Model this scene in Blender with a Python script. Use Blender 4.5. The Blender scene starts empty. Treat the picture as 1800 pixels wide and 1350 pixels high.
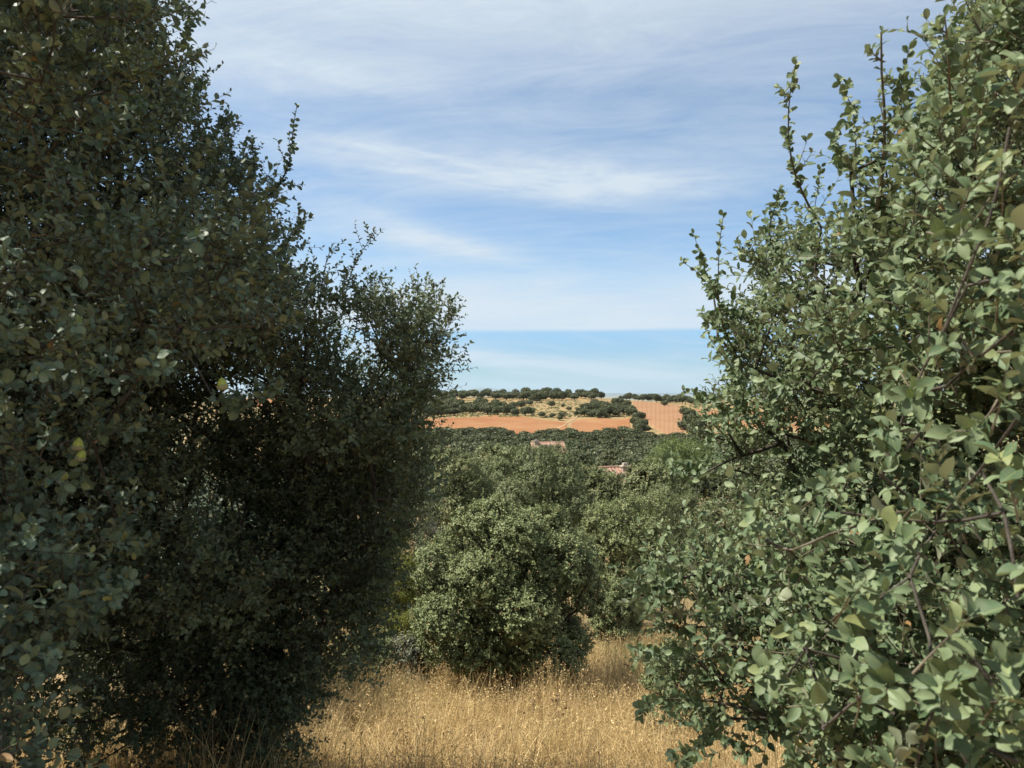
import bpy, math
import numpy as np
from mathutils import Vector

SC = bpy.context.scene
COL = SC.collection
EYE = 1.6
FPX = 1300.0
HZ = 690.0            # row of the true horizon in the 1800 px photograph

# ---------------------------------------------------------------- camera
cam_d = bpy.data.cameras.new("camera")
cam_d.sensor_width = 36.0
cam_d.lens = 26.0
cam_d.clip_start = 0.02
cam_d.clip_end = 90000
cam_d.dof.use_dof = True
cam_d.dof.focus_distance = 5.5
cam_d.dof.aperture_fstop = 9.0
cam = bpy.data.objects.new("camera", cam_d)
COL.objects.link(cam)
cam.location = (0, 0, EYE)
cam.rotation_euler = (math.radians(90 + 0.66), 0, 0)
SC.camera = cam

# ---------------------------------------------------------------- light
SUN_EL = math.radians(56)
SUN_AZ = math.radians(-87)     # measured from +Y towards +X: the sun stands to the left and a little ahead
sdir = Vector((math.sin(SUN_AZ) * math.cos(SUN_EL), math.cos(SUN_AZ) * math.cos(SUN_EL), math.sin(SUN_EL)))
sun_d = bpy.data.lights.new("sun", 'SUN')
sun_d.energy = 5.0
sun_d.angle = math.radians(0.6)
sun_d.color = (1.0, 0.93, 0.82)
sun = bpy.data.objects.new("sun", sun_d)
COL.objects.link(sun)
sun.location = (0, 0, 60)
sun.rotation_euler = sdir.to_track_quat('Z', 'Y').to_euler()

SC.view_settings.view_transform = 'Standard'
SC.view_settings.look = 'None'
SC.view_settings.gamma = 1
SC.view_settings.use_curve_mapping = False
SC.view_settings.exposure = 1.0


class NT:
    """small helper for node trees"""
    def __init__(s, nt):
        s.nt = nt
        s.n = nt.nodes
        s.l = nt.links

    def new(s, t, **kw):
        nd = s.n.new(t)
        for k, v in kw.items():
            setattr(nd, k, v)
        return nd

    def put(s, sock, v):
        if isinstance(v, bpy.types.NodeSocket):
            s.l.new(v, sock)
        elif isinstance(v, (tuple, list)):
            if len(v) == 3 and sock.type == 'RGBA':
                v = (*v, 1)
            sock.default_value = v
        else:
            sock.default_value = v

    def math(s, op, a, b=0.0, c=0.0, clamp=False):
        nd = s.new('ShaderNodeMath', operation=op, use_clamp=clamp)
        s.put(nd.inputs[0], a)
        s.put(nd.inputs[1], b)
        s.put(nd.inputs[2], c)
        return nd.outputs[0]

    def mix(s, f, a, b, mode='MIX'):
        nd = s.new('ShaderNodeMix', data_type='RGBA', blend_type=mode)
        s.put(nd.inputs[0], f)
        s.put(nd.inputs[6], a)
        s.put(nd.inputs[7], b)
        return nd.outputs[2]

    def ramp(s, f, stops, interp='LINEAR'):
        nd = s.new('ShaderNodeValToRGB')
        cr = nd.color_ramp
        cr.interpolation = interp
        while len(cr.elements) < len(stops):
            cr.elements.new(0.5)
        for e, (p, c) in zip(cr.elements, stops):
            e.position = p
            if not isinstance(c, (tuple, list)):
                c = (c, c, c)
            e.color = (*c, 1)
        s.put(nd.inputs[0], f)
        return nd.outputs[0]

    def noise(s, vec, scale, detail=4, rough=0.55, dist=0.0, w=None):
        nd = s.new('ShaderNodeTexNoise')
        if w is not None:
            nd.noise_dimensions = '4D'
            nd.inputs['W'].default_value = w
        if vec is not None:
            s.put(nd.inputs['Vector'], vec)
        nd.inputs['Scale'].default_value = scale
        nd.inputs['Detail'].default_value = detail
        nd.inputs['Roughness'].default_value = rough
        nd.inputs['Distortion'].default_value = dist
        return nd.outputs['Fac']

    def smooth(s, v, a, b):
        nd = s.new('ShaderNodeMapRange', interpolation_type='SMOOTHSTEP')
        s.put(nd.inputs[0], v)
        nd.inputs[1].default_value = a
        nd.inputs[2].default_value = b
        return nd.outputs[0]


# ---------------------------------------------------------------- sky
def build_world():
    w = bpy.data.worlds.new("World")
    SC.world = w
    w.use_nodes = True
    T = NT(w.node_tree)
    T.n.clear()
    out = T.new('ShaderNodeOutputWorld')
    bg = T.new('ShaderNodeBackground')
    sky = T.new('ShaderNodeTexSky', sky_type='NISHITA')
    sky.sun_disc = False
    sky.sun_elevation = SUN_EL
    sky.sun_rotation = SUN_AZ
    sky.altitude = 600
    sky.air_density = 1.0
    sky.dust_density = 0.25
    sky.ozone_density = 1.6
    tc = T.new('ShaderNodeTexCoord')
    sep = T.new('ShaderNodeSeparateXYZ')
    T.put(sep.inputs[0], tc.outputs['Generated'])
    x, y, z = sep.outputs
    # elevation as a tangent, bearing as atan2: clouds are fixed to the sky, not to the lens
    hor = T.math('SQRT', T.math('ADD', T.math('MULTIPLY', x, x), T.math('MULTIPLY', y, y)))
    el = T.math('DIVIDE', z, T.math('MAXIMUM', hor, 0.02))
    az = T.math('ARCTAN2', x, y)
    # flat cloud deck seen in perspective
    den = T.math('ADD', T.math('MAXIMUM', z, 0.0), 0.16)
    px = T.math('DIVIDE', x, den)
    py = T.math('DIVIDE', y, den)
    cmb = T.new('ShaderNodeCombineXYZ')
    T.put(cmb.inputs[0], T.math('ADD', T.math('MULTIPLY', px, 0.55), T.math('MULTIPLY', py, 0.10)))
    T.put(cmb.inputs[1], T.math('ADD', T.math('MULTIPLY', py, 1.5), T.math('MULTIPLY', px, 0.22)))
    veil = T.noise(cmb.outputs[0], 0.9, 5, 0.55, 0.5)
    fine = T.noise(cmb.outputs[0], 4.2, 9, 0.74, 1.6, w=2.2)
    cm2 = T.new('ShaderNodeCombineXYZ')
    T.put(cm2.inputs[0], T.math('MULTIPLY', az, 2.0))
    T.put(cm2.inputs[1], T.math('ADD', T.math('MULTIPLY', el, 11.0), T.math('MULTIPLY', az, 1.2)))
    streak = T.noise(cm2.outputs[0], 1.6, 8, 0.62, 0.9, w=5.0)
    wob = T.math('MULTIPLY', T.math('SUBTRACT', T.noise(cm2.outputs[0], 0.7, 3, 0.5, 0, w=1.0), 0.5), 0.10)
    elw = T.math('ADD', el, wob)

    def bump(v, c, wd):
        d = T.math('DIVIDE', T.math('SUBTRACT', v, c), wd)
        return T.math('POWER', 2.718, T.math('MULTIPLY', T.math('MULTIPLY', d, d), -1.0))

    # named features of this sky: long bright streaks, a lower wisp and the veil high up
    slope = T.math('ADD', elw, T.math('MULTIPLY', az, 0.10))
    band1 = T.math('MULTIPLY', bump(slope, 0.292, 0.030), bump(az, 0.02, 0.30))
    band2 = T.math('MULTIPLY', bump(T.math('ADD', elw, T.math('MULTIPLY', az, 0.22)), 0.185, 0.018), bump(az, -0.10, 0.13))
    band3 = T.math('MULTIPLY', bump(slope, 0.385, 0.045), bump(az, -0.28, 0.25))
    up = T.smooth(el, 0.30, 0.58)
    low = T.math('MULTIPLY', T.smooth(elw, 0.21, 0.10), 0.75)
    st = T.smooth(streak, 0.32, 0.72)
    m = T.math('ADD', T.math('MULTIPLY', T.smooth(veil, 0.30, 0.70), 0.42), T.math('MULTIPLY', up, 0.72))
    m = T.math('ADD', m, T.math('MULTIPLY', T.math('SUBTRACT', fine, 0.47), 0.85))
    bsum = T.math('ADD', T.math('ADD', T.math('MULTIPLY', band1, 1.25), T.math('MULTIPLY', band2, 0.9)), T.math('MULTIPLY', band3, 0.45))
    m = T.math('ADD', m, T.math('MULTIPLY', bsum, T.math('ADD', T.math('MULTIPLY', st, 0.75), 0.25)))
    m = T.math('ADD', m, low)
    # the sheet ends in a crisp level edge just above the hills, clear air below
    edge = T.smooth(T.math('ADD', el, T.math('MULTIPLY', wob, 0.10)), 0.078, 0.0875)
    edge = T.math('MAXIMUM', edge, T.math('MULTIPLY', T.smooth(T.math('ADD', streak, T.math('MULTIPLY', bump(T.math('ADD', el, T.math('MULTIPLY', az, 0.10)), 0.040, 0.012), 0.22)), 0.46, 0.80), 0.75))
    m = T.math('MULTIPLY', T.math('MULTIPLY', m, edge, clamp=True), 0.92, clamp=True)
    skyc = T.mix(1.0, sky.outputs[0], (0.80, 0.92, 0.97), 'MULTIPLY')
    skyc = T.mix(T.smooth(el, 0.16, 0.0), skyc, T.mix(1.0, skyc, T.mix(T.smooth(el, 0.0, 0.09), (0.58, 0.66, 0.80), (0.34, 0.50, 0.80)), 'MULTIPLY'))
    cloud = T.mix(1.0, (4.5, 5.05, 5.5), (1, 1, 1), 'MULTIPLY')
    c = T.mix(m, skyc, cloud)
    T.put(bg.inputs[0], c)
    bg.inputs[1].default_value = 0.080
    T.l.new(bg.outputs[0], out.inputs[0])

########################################

■ SET PROBLEM ■
Collect each line containing the string "high".

■ REPLY ■
Model this scene in Blender with a Python script. Use Blender 4.5. The Blender scene starts empty. Treat the picture as 1800 pixels wide and 1350 pixels high.
    # named features of this sky: long bright streaks, a lower wisp and the veil high up